What to do →
Only lines holding the word "runs" should be copied from the material.

Material →
□ □ □ □ □ □ □

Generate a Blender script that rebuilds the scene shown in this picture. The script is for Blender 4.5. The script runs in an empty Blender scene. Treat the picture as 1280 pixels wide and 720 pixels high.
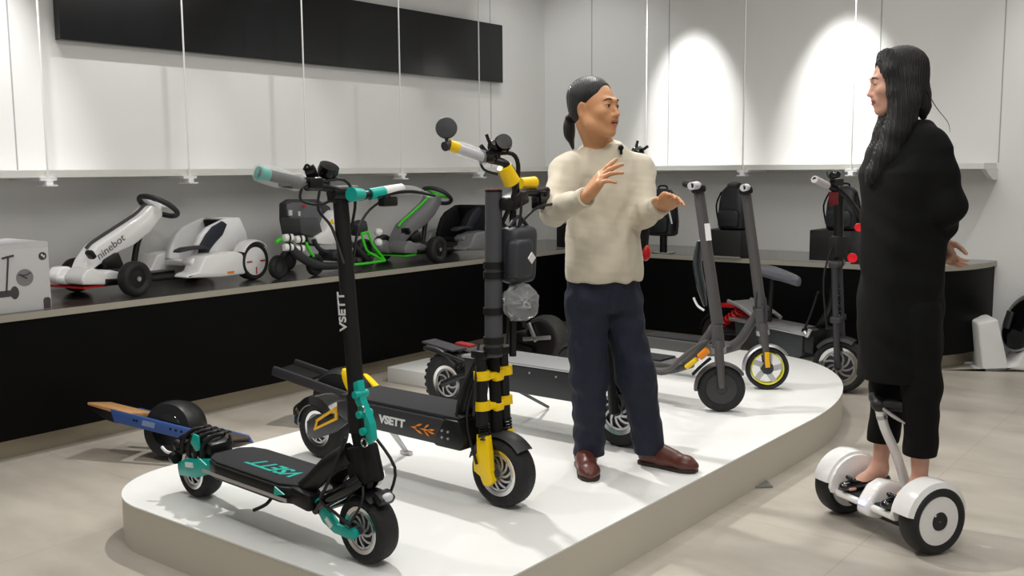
import bpy, bmesh, math, random
import numpy as np
from mathutils import Vector, Matrix, Euler
random.seed(7)
SC = bpy.context.scene
COL = SC.collection
PI = math.pi
# ------------------------------------------------------------------ camera
F_PX, CAM_H, PITCH, ROLL = 1250.0, 1.40, math.atan(150 / 1250.0), 0.008
_f = Vector((0, math.cos(PITCH), -math.sin(PITCH))); _u0 = Vector((0, math.sin(PITCH), math.cos(PITCH))); _r0 = Vector((1, 0, 0))
_r = _r0 * math.cos(ROLL) - _u0 * math.sin(ROLL); _u = _u0 * math.cos(ROLL) + _r0 * math.sin(ROLL)
cam_d = bpy.data.cameras.new('camera'); cam = bpy.data.objects.new('camera', cam_d); COL.objects.link(cam)
cam.matrix_world = Matrix(((_r.x, _u.x, -_f.x, 0), (_r.y, _u.y, -_f.y, 0), (_r.z, _u.z, -_f.z, CAM_H), (0, 0, 0, 1)))
cam_d.sensor_width = 36; cam_d.lens = 36 * F_PX / 1280; cam_d.clip_start = 0.05
SC.camera = cam
# ------------------------------------------------------------------ colour management, world
SC.view_settings.view_transform = 'Standard'; SC.view_settings.look = 'None'
SC.view_settings.gamma = 1; SC.view_settings.use_curve_mapping = False
SC.view_settings.exposure = 0.0
w = bpy.data.worlds.new('world'); SC.world = w; w.use_nodes = True
w.node_tree.nodes['Background'].inputs[0].default_value = (1.0, 0.985, 0.965, 1)
w.node_tree.nodes['Background'].inputs[1].default_value = 0.40
# room axes: RU runs away along the left wall, RV runs to the right along the back wall
RA = math.radians(38.2)
RU = Vector((math.sin(RA), math.cos(RA), 0)); RV = Vector((math.cos(RA), -math.sin(RA), 0))
def room(u, v, z=0.0): return RU * u + RV * v + Vector((0, 0, z))
WALL_U, WALL_V = 7.70, -5.65
# ------------------------------------------------------------------ lights
def spot(loc, target, power, size, blend=0.5, radius=0.06, col=(1, 0.975, 0.94)):
    d = bpy.data.lights.new('spot_light', 'SPOT'); d.energy = power; d.spot_size = math.radians(size); d.spot_blend = blend
    d.shadow_soft_size = radius; d.color = col
    o = bpy.data.objects.new('spot_light', d); COL.objects.link(o); o.location = loc
    o.rotation_euler = (Vector(target) - Vector(loc)).to_track_quat('-Z', 'Y').to_euler(); return o
def area(loc, target, power, sx, sy, col=(1, 0.98, 0.95)):
    d = bpy.data.lights.new('area_light', 'AREA'); d.energy = power; d.shape = 'RECTANGLE'; d.size = sx; d.size_y = sy; d.color = col
    o = bpy.data.objects.new('area_light', d); COL.objects.link(o); o.location = loc
    o.rotation_euler = (Vector(target) - Vector(loc)).to_track_quat('-Z', 'Y').to_euler(); return o
CEIL = 3.5
spot((-0.8, 5.2, 3.38), (-0.1, 3.9, 0.2), 270, 95, 0.7, 0.07)          # track light over the platform
spot((-2.6, 3.6, 3.38), (-0.3, 4.0, 0.2), 90, 90, 0.7, 0.07)
spot((1.2, 6.2, 3.38), (1.1, 4.9, 0.2), 80, 90, 0.7, 0.07)
spot((0.6, 1.2, 3.38), (0.5, 4.2, 0.9), 120, 80, 0.8, 0.25)
area((0.2, 2.6, 3.40), (0.2, 2.6, 0), 50, 3.2, 3.2)  # added soft overhead fill, stands for no fixture
area((1.6, 5.2, 3.40), (1.6, 5.2, 0), 42, 2.0, 2.0)  # second added fill, further back under the ceiling
def washer(wp, off, power, size=40, tz=1.62, blend=0.85):
    p = Vector(wp); l = p + Vector(off); l.z = 3.36
    t = p.copy(); t.z = tz
    spot(l, t, power, size, blend, 0.03, (1, 0.99, 0.975))
for v, e in ((-4.10, 270), (-2.79, 300)): washer(room(WALL_U, v), -RU * 0.75, e)
washer(room(WALL_U, -0.9), -RU * 1.0, 60, 80)
washer(room(WALL_U, -5.1), -RU * 1.3, 32, 90)
for u_, e in ((2.45, 190), (3.45, 70), (4.45, 60), (5.5, 34), (6.7, 16)): washer(room(u_, WALL_V), RV * 0.8, e, 48)
# ------------------------------------------------------------------ materials
def lin(c):
    c = c / 255.0
    return c / 12.92 if c <= 0.04045 else ((c + 0.055) / 1.055) ** 2.4
def rgb(r, g, b): return (lin(r), lin(g), lin(b), 1)
_M = {}
def mat(name, col, rough=0.5, metal=0.0, noise=0.0, nscale=60.0, bump=0.0, bscale=200.0, coat=0.0, alpha=1.0, emit=None, trans=0.0, spec=0.5, btype='noise', sheen=0.0, sss=0.0):
    if name in _M: return _M[name]
    m = bpy.data.materials.new(name); m.use_nodes = True; nt = m.node_tree; b = nt.nodes['Principled BSDF']
    b.inputs['Base Color'].default_value = col; b.inputs['Roughness'].default_value = rough; b.inputs['Metallic'].default_value = metal
    b.inputs['Coat Weight'].default_value = coat; b.inputs['Alpha'].default_value = alpha; b.inputs['Transmission Weight'].default_value = trans
    b.inputs['Specular IOR Level'].default_value = spec; b.inputs['Sheen Weight'].default_value = sheen
    if sss: b.inputs['Subsurface Weight'].default_value = sss; b.inputs['Subsurface Radius'].default_value = (0.01, 0.004, 0.002); b.inputs['Subsurface Scale'].default_value = 0.6
    tc = nt.nodes.new('ShaderNodeTexCoord')
    n = nt.nodes.new('ShaderNodeTexNoise'); n.inputs['Scale'].default_value = nscale; n.inputs['Detail'].default_value = 4
    nt.links.new(tc.outputs['Object'], n.inputs['Vector'])
    mx = nt.nodes.new('ShaderNodeMixRGB'); mx.blend_type = 'MIX'
    k = max(noise, 0.02)
    mx.inputs[1].default_value = tuple(min(1, c * (1 - k)) for c in col[:3]) + (1,); mx.inputs[2].default_value = tuple(min(1, c * (1 + k)) for c in col[:3]) + (1,)
    nt.links.new(n.outputs['Fac'], mx.inputs[0]); nt.links.new(mx.outputs[0], b.inputs['Base Color'])
    if bump:
        if btype == 'noise': t = nt.nodes.new('ShaderNodeTexNoise'); t.inputs['Scale'].default_value = bscale; o = t.outputs['Fac']
        elif btype == 'wave': t = nt.nodes.new('ShaderNodeTexWave'); t.inputs['Scale'].default_value = bscale; t.inputs['Distortion'].default_value = 3; o = t.outputs['Fac']
        else: t = nt.nodes.new('ShaderNodeTexVoronoi'); t.inputs['Scale'].default_value = bscale; o = t.outputs['Distance']
        nt.links.new(tc.outputs['Object'], t.inputs['Vector'])
        bp = nt.nodes.new('ShaderNodeBump'); bp.inputs['Strength'].default_value = bump; bp.inputs['Distance'].default_value = 0.004
        nt.links.new(o, bp.inputs['Height']); nt.links.new(bp.outputs[0], b.inputs['Normal'])
    if emit: b.inputs['Emission Color'].default_value = emit[0]; b.inputs['Emission Strength'].default_value = emit[1]
    _M[name] = m; return m
BLACK = mat('black paint', rgb(13, 13, 14), 0.42, spec=0.4)
BLACKG = mat('gloss black', rgb(14, 14, 16), 0.12)
MATTE = mat('matte black', rgb(15, 15, 16), 0.75, spec=0.3)
DGREY = mat('dark grey', rgb(46, 46, 50), 0.5)
GUN = mat('gunmetal', rgb(66, 66, 70), 0.42, 0.4)
RUB = mat('tyre rubber', rgb(27, 27, 29), 0.75, bump=0.5, bscale=90, btype='voronoi')
RUBS = mat('soft rubber', rgb(22, 22, 24), 0.6)
STEEL = mat('brushed steel', rgb(175, 175, 172), 0.28, 1.0, noise=0.08, nscale=20)
CHROME = mat('chrome', rgb(215, 215, 215), 0.16, 1.0)
ALU = mat('aluminium', rgb(190, 190, 192), 0.38, 0.85)
WHITE = mat('white plastic', rgb(238, 238, 238), 0.3)
WHITEG = mat('gloss white', rgb(244, 243, 242), 0.15, coat=0.5)
TEAL = mat('teal paint', rgb(0, 172, 158), 0.35)
YEL = mat('yellow paint', rgb(250, 208, 0), 0.35)
ORANGE = mat('orange print', rgb(240, 140, 20), 0.5)
RED = mat('red paint', rgb(190, 18, 22), 0.3)
GREEN = mat('lime green', rgb(60, 220, 30), 0.35)
GRIP = mat('grip tape', rgb(32, 32, 35), 0.9, noise=0.25, nscale=500, bump=0.4, bscale=900)
WRAP = mat('clear plastic wrap', rgb(235, 238, 240), 0.12, alpha=0.24, bump=1.0, bscale=35)
GLASS = mat('lamp lens', rgb(210, 215, 220), 0.08, coat=0.3)
PRINTW = mat('white print', rgb(225, 225, 225), 0.5)
PRINTG = mat('grey print', rgb(105, 110, 115), 0.5)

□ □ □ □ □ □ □

Response →
Generate a Blender script that rebuilds the scene shown in this picture. The script is for Blender 4.5. The script runs in an empty Blender scene. Treat the picture as 1280 pixels wide and 720 pixels high.
# room axes: RU runs away along the left wall, RV runs to the right along the back wall